My question is how to calculate he estimated time for this calculation. I used n * log10(log10(n) but that counts for number of iterations.

Answer 1

Lets ignore if a number is prime or not. Estimating that is a big math problem involving the density of primes and such. Lets just assume every number is prime. That gives:

The code marks all even numbers, so that is N/2 operations. Then all numbers divisible by 3, so N/3 operations. Then N/4, N/5, N/6, N/7, ...

So overall it's the sum i = 2 to sqrt(N): N/i. There is probably a formula to compute or estimate this.

Now in the outer loop we can advance the progress by n / p. If p is prime then the algorithm actually does the work but we just count it as doing n / p work every time. So the progress bar will jump a bit for non primes. It will also speed up towards the end because the work for p isn't actually n / p but n / p - p. You could use that figure in the sum above but then I don't think there is a formula for it and you have to sum it up in a loop.

Note: update the progress after the work for p has been done at the end of the loop, not at the start.

---

As a side node some improvements for your algorithm:

1. start with emit NumberChanged(2);, we now 2 is a prime and all other even numbers are not. No need to have them in the sieve at all.

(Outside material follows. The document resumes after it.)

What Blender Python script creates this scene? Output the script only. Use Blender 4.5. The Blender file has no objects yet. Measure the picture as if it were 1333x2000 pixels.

2. Half the size of the prime array (+ 1 iirc to avoid out of bounds) and change all prime[x] to prime[x / 2]

3. The outer loop becomes for ( p = 3ull; p * p <= n; p += 2). Only odd numbers are checked

4. The inner loop becomes for (int i = p * p; i <= n; i += 2 * p). Only odd multiples of p must be marked.

This improvement uses half the memory, skips the most expensive p=2 step and step 4 doubles the speed.